Na quarta-feira 9, o plenário do TCU aprovou uma auditoria nas contas de uma das carteiras de previdência administradas pela Previ, o Plano 1, que passou, segundo investigação preliminar conduzida pelo ministro Walton Alencar, de um superávit de 14,5 bilhões de reais para um déficit de 17,7 bilhões em um período de dez meses compreendido entre 2023 e 2024. “O relatório de fiscalização identificou sérios riscos inerentes à gestão de recursos na Previ, os quais demandam que esse levantamento seja transformado em auditoria plena”, anotou Alencar, em voto acompanhado pelos demais ministros. Após a decisão, o tribunal enviou cópias do processo ao Congresso, ao Ministério Público, à Polícia Federal e à Controladoria-Geral da União.

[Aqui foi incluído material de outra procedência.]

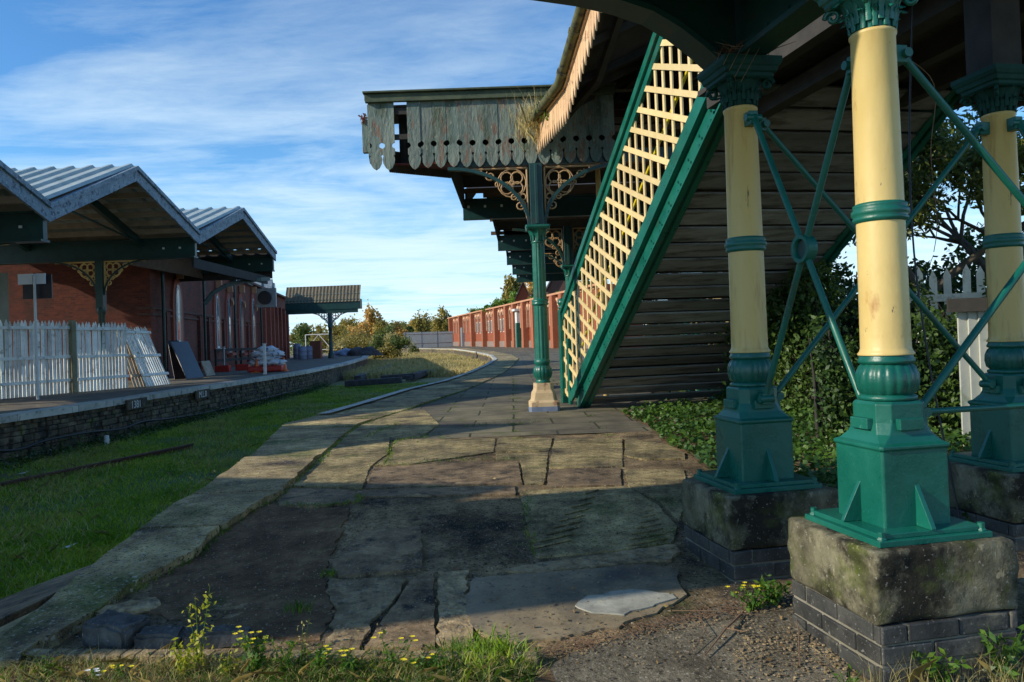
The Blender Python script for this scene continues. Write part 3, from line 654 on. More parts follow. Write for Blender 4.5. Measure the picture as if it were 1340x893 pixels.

Além de enxergar indícios de “gestão temerária” em investimentos de renda variável, Alencar questiona em seu voto se o aumento dos aportes em gigantes como Vale ou Vibra, antiga BR Distribuidora, não serviram como “moeda de troca” para a nomeação de dirigentes do fundo a vagas nos conselhos de administração das empresas, embora seja uma praxe no setor privado (quem investe muito dinheiro em uma companhia em geral tem direito a participar das decisões). Atualmente, o presidente da Previ, João ­Fukunaga, tem assento no conselho da Vale. Também indicado pela fundação, o presidente da Associação Nacional dos Participantes de Fundos de Pensão, Marcel Barros, está virtualmente confirmado no conselho da Vibra, decisão tomada em assembleia realizada na quarta-feira 16 e não concluí­da até o fechamento desta edição.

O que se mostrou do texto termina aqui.